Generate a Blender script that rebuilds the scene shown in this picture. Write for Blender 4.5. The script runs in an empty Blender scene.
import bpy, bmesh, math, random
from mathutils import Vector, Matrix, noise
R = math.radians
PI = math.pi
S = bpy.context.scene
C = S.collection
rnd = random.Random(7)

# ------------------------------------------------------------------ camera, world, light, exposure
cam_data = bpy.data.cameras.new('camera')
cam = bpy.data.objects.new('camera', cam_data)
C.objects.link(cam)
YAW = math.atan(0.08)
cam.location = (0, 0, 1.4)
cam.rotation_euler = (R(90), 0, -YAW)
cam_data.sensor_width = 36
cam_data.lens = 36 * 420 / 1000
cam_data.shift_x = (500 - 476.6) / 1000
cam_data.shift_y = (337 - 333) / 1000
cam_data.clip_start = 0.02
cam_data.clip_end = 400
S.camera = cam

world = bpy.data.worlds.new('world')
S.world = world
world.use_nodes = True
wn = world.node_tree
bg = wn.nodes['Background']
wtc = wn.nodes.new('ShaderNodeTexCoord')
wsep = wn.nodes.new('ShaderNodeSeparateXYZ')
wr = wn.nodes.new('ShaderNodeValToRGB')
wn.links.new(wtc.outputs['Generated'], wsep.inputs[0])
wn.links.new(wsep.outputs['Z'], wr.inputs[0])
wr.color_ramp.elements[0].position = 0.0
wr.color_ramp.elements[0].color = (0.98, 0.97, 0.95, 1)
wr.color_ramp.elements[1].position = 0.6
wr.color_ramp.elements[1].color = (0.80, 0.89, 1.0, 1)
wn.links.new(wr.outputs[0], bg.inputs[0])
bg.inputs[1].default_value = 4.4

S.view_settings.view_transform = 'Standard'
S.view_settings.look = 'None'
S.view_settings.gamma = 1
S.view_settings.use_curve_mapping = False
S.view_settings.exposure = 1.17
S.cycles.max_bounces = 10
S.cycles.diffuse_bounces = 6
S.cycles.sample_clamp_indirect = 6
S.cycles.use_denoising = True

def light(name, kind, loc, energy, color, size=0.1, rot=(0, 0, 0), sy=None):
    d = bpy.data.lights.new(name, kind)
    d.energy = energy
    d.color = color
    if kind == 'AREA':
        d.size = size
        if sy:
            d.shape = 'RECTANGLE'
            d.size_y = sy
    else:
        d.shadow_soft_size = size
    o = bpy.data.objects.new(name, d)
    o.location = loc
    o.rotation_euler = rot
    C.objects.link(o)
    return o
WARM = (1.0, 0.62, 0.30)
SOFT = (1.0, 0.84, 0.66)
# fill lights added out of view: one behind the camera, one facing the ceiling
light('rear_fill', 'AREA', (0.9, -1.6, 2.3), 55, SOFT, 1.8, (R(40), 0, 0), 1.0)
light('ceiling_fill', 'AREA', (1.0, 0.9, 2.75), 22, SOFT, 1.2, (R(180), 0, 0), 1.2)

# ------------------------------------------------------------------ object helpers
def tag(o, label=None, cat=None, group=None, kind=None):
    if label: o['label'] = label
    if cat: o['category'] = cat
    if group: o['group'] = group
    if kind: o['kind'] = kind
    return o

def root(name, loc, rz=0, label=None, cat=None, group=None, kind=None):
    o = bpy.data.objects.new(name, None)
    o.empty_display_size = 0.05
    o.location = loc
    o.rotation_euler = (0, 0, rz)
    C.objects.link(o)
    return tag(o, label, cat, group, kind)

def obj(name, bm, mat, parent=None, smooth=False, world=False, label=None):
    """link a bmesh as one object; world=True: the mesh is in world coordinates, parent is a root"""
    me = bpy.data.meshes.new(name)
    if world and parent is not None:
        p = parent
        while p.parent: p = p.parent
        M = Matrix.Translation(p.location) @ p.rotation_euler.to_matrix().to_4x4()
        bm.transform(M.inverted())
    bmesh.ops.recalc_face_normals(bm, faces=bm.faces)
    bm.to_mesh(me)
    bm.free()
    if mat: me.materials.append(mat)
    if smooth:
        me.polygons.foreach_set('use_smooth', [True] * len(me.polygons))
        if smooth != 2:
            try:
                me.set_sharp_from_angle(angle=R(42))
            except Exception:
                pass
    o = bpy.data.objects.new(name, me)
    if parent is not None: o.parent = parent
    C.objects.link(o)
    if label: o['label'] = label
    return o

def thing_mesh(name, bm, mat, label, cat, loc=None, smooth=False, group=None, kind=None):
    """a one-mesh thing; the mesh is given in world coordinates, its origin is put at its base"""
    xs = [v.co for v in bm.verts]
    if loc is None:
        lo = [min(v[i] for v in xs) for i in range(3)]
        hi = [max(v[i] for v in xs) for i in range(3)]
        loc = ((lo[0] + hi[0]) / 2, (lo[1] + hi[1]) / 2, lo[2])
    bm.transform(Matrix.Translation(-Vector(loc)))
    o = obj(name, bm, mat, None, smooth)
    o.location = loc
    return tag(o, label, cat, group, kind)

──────

**PROBLEM TO SOLVE**
Restate the listing exactly, starting at its first line and ending at the line where "bg.inputs[1].default_value = 4.4" occurs; include both and no other lines.

**TASK RESULT**
Generate a Blender script that rebuilds the scene shown in this picture. Write for Blender 4.5. The script runs in an empty Blender scene.
import bpy, bmesh, math, random
from mathutils import Vector, Matrix, noise
R = math.radians
PI = math.pi
S = bpy.context.scene
C = S.collection
rnd = random.Random(7)

# ------------------------------------------------------------------ camera, world, light, exposure
cam_data = bpy.data.cameras.new('camera')
cam = bpy.data.objects.new('camera', cam_data)
C.objects.link(cam)
YAW = math.atan(0.08)
cam.location = (0, 0, 1.4)
cam.rotation_euler = (R(90), 0, -YAW)
cam_data.sensor_width = 36
cam_data.lens = 36 * 420 / 1000
cam_data.shift_x = (500 - 476.6) / 1000
cam_data.shift_y = (337 - 333) / 1000
cam_data.clip_start = 0.02
cam_data.clip_end = 400
S.camera = cam

world = bpy.data.worlds.new('world')
S.world = world
world.use_nodes = True
wn = world.node_tree
bg = wn.nodes['Background']
wtc = wn.nodes.new('ShaderNodeTexCoord')
wsep = wn.nodes.new('ShaderNodeSeparateXYZ')
wr = wn.nodes.new('ShaderNodeValToRGB')
wn.links.new(wtc.outputs['Generated'], wsep.inputs[0])
wn.links.new(wsep.outputs['Z'], wr.inputs[0])
wr.color_ramp.elements[0].position = 0.0
wr.color_ramp.elements[0].color = (0.98, 0.97, 0.95, 1)
wr.color_ramp.elements[1].position = 0.6
wr.color_ramp.elements[1].color = (0.80, 0.89, 1.0, 1)
wn.links.new(wr.outputs[0], bg.inputs[0])
bg.inputs[1].default_value = 4.4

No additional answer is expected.